Flexible Low-Area Hardware Architectures for Packet Processing in Software-Defined Networks

Computer networks have changed radically in the last 10 years. Advances in computer networks and emergence of new network protocols require more flexibility and programmability in forwarding devices such as switches and routers. The main components of these devices are the control and data plane. The former instructs functionality and the latter just executes the dictated functionality. In the traditional philosophy for designing forwarding devices, the control and data plane were tightly coupled. With increase in the number and complexity of network protocols, this design principle proved to be inefficient. Software Defined Networking (SDN) breaks this tight coupling of the control and data plane. Under this network architecture, a central controller installs forwarding rules on the tables in forwarding devices. SDN-based forwarding devices only contain the data plane and the interface for communicating with the control plane. By matching the value of header fields against the installed rules, the data plane executes the corresponding actions. Research on SDN is done on the control and data planes as well as and the interface making their communication possible. In this dissertation, the focus is on the programmable data plane. It is the enabling component for protocol-independent packet processing.

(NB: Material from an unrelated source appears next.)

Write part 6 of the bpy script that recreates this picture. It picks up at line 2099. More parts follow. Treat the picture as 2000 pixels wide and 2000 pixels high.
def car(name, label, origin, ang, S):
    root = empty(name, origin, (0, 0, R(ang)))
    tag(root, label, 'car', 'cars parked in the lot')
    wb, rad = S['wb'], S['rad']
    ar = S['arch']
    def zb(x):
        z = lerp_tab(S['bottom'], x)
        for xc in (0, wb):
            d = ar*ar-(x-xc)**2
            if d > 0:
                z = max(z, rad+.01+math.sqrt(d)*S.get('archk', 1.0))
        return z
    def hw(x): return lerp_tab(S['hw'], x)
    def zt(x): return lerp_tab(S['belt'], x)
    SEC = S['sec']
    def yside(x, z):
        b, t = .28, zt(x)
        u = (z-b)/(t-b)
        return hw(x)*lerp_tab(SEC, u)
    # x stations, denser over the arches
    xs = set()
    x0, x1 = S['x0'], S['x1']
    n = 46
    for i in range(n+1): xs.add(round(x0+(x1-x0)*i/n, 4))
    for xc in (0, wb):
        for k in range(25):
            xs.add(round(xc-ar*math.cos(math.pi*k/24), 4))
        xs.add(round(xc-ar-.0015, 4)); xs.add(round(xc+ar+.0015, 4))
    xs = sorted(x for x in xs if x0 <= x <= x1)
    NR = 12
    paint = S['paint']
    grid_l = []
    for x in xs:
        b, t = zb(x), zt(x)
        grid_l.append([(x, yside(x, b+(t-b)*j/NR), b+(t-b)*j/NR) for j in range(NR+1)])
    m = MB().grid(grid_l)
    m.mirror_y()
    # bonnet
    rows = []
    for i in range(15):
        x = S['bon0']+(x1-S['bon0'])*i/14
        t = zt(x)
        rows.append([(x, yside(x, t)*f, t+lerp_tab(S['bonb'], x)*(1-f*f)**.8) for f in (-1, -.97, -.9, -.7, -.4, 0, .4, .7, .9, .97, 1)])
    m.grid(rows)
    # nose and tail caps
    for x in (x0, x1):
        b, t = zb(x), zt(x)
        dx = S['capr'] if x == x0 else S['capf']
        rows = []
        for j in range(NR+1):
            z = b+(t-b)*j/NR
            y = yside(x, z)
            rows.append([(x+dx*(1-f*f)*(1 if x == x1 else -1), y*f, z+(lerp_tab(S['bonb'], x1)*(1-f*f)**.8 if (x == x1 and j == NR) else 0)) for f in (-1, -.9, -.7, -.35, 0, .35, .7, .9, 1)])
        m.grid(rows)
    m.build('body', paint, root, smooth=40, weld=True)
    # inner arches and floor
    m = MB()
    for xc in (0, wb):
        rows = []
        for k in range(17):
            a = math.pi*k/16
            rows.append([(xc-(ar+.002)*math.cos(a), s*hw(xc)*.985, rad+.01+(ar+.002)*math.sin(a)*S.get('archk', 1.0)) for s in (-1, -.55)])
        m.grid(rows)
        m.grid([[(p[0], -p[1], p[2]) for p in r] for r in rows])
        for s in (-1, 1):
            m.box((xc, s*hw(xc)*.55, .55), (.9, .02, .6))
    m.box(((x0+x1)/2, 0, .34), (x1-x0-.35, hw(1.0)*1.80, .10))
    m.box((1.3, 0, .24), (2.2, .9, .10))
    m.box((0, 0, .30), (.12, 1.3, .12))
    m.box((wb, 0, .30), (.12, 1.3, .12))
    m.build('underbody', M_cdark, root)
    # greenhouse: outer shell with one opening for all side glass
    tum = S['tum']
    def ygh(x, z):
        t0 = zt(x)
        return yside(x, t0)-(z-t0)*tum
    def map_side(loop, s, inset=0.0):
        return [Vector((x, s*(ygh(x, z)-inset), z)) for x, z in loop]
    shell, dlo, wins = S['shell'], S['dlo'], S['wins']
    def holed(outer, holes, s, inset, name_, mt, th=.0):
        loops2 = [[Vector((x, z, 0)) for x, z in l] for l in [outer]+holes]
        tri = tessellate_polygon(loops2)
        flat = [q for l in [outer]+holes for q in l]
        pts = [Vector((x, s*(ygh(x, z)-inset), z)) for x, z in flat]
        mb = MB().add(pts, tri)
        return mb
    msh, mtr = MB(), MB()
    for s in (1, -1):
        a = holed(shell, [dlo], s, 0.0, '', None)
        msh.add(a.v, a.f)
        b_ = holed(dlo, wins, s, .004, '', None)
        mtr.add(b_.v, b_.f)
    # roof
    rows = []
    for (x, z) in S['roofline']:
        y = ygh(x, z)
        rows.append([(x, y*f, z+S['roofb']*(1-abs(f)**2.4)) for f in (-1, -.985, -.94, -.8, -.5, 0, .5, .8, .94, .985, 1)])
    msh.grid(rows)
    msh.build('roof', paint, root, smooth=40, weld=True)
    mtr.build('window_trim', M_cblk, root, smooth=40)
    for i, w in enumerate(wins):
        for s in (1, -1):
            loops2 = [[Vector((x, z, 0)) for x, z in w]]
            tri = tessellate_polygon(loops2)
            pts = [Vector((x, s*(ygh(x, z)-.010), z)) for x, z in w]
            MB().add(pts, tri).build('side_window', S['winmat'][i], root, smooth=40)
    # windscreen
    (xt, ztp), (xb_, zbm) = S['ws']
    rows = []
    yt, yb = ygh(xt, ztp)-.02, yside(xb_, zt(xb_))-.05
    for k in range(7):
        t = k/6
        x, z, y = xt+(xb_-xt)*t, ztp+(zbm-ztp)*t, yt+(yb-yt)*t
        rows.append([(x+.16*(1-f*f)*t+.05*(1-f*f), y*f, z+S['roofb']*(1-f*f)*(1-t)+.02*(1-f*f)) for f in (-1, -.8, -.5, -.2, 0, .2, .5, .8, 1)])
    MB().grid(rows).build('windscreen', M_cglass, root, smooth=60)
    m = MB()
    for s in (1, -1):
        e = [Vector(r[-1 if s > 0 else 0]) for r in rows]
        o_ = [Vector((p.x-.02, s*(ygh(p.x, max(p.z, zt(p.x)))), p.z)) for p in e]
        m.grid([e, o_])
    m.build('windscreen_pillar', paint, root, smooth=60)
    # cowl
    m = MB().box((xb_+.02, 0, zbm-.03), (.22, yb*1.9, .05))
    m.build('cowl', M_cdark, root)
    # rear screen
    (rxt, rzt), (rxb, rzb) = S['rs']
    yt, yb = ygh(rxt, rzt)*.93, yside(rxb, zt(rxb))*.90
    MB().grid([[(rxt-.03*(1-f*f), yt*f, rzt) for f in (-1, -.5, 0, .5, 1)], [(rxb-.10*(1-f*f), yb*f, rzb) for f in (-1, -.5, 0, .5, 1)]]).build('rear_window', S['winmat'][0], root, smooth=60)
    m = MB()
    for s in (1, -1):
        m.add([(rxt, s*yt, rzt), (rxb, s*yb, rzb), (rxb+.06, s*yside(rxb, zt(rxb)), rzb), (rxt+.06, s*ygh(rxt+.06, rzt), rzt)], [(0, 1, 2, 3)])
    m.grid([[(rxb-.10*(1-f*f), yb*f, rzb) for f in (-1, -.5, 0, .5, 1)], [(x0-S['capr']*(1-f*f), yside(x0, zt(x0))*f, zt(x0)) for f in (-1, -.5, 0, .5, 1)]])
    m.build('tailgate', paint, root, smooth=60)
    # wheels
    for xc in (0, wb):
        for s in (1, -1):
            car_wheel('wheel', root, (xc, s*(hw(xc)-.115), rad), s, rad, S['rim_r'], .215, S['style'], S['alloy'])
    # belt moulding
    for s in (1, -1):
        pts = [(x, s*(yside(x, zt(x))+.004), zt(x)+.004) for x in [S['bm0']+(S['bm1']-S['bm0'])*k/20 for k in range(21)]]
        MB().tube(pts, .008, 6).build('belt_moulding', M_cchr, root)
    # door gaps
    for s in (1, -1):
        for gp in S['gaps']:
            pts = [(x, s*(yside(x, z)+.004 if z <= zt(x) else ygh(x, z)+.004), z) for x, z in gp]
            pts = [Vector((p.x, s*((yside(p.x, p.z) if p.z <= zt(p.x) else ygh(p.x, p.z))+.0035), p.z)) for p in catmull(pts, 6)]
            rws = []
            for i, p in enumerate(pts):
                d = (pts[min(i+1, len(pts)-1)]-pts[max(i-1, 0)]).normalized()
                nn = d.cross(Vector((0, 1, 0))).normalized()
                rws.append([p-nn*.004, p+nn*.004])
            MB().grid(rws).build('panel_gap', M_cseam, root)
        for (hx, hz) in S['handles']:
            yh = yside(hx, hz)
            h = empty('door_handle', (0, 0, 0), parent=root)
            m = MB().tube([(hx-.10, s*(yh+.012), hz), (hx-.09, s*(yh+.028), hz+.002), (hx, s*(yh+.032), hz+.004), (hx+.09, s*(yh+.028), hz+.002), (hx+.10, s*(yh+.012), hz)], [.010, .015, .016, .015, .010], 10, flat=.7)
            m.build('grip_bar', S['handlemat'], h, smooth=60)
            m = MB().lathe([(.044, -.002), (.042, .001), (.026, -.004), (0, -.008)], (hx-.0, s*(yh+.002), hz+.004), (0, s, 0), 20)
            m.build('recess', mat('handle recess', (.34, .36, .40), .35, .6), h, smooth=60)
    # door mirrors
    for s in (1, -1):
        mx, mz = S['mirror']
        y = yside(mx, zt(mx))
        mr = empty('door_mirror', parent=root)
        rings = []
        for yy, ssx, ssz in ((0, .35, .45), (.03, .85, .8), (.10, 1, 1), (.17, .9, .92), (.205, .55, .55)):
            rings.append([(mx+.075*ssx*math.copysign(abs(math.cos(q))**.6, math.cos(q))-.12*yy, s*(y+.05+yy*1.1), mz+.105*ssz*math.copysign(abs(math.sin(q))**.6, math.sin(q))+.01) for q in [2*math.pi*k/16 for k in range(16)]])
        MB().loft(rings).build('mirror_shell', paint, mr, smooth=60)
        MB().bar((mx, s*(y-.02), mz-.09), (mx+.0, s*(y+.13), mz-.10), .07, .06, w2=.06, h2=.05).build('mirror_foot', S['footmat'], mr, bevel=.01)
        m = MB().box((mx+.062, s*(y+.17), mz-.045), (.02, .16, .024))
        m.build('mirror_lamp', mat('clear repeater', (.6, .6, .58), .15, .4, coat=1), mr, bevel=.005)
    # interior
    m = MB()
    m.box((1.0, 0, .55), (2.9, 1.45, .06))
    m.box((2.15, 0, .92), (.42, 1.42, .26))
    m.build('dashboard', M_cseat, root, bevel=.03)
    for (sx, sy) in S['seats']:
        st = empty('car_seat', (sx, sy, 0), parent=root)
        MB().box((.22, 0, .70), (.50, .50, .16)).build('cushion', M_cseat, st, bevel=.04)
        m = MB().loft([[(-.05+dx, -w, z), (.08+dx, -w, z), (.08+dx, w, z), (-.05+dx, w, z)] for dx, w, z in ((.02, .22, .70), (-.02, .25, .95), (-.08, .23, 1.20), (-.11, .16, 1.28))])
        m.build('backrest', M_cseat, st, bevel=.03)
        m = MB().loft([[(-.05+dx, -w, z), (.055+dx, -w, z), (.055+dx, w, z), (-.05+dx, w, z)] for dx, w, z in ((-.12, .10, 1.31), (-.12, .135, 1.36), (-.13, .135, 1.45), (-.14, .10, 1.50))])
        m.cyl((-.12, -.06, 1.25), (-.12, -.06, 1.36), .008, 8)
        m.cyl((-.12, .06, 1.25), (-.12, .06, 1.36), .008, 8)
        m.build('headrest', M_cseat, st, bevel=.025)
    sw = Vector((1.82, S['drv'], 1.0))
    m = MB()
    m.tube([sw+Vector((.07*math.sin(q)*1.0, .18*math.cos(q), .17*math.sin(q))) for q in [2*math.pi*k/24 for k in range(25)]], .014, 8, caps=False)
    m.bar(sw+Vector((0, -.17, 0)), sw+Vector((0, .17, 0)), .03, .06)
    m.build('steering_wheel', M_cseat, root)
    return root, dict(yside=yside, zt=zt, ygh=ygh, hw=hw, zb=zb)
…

The most notable hardware architecture for programmable data plane is Reconfigurable Match Tables (RMT). Despite its capabilities, there are a number of shortcomings associated with it that make it unnecessarily complex, limit its flexibility and use the memory resources inefficiently. In response to these shortcomings, a new architecture has been designed and implemented. The packet parser in this new architecture does not employ Ternary Content Addressable Memory (TCAM). As a result, it reduces the area of memories required for Match-Action packet parsing by 50%. The area saving is used for providing packet preprocessing functionality in the packet parser. The crossbar alternatives for search key generation and action input selection have been explored and the most area-efficient alternatives has been selected. Yet another packet parser is designed whose supported throughput is 10 times that of RMT parser whereas the area increase factor is less than 2. Finally, a packet processing pipeline has been designed with enhanced level of flexibility and functionality. Despite the enhancements, it has 31% less area compared to the RMT pipeline.